## Description of the task
Without the pictures, output the lines of the material from the very first through the one that holds "SC.cycles.use_denoising = True".

[BEGIN Given material]

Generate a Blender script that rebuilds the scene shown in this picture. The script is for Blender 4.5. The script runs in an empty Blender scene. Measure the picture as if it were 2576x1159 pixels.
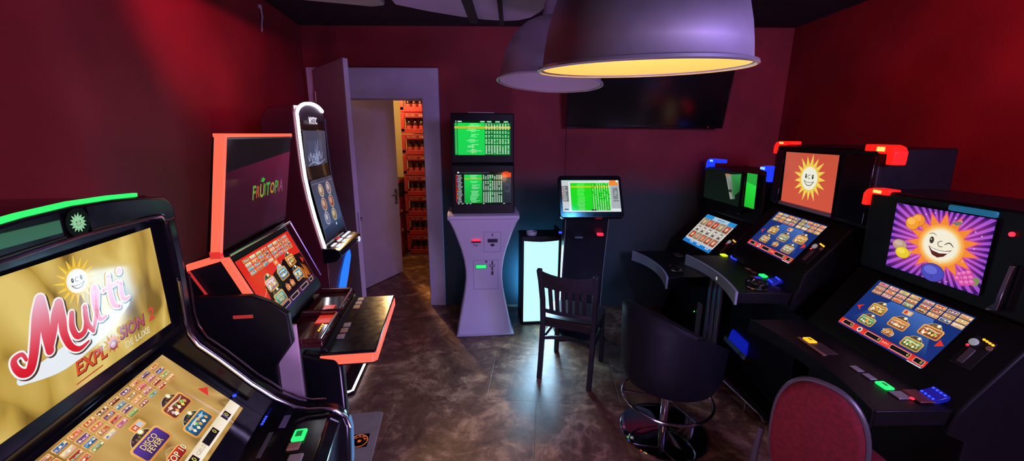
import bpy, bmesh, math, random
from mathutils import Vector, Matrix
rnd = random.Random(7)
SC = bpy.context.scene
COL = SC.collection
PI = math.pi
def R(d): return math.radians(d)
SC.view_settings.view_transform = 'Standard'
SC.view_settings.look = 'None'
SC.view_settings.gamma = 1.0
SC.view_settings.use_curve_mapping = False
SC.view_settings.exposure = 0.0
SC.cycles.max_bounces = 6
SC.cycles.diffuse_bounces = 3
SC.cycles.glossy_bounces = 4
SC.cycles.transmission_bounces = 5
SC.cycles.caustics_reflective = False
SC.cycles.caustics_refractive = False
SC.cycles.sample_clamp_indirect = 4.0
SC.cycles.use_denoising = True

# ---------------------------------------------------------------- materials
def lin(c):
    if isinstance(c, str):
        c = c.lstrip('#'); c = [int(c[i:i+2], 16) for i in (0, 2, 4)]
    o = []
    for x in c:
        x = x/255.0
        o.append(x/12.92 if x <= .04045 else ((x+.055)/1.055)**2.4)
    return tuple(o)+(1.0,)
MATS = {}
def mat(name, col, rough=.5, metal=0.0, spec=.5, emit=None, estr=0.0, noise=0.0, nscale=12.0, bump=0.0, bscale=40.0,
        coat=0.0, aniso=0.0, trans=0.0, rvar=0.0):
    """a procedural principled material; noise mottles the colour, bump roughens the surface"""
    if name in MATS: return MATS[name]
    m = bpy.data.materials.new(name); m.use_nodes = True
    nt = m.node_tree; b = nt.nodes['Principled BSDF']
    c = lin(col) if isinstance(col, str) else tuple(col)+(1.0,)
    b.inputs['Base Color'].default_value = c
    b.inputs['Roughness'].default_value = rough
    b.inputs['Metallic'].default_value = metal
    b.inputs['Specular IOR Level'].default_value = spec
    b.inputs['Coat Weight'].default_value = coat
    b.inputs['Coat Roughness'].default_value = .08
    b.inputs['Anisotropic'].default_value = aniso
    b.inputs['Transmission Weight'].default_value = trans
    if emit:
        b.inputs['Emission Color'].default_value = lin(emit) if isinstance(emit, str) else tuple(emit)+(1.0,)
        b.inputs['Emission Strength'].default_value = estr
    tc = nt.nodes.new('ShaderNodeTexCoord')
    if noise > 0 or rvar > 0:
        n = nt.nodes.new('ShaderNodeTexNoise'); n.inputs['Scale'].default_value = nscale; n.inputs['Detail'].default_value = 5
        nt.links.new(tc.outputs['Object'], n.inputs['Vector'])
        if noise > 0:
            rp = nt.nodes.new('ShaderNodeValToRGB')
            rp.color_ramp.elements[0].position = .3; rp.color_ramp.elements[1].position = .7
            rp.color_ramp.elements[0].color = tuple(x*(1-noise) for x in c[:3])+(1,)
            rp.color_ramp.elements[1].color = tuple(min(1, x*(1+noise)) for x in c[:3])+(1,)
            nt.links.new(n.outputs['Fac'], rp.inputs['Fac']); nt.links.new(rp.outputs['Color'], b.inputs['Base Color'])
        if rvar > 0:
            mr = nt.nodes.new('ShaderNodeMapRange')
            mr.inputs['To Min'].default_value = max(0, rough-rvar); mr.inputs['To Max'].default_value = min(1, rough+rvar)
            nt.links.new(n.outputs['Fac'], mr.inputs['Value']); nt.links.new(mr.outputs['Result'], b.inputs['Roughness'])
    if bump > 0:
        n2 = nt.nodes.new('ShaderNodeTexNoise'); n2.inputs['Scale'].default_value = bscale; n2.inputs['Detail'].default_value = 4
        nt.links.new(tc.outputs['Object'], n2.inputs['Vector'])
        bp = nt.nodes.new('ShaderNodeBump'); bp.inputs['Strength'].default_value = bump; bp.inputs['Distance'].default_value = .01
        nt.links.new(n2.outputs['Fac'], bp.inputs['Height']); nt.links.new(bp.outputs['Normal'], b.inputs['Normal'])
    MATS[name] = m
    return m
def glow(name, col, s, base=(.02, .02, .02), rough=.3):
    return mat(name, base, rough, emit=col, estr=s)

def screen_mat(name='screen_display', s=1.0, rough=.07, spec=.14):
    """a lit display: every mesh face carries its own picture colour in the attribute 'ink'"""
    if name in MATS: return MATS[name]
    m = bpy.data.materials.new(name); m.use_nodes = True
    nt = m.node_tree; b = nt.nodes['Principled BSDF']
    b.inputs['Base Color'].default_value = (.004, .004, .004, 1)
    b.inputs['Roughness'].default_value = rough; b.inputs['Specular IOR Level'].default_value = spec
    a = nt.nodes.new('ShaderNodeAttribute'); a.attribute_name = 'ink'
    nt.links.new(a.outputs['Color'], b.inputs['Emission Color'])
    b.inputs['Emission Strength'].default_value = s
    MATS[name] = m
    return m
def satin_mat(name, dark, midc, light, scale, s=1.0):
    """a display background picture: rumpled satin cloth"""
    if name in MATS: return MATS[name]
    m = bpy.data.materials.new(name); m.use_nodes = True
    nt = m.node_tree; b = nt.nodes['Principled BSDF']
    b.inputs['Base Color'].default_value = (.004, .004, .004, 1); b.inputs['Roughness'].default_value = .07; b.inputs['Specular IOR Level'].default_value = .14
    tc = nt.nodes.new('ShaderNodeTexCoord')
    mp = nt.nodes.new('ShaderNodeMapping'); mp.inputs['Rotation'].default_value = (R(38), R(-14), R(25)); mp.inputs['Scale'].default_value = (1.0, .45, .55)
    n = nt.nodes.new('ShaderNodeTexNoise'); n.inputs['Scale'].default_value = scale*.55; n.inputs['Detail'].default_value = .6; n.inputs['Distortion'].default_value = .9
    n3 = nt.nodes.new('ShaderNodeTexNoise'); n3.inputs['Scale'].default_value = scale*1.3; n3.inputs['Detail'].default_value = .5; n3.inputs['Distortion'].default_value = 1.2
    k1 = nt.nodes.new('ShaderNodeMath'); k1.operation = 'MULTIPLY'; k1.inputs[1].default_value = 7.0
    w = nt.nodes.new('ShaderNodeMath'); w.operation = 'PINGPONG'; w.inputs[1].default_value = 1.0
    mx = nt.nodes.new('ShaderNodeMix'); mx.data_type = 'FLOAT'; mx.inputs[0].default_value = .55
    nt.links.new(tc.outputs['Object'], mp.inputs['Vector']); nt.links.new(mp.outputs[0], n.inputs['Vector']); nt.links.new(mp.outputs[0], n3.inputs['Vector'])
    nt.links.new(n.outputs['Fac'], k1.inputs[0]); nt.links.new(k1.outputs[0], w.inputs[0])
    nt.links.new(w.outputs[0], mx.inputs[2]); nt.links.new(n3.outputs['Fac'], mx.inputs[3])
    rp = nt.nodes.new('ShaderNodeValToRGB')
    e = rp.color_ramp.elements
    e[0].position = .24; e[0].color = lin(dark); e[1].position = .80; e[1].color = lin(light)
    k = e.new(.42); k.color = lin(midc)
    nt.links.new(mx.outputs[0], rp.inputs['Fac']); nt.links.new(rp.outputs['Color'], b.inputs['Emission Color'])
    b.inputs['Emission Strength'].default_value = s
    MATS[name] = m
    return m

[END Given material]

## Response for this exercise
Generate a Blender script that rebuilds the scene shown in this picture. The script is for Blender 4.5. The script runs in an empty Blender scene. Measure the picture as if it were 2576x1159 pixels.
import bpy, bmesh, math, random
from mathutils import Vector, Matrix
rnd = random.Random(7)
SC = bpy.context.scene
COL = SC.collection
PI = math.pi
def R(d): return math.radians(d)
SC.view_settings.view_transform = 'Standard'
SC.view_settings.look = 'None'
SC.view_settings.gamma = 1.0
SC.view_settings.use_curve_mapping = False
SC.view_settings.exposure = 0.0
SC.cycles.max_bounces = 6
SC.cycles.diffuse_bounces = 3
SC.cycles.glossy_bounces = 4
SC.cycles.transmission_bounces = 5
SC.cycles.caustics_reflective = False
SC.cycles.caustics_refractive = False
SC.cycles.sample_clamp_indirect = 4.0
SC.cycles.use_denoising = True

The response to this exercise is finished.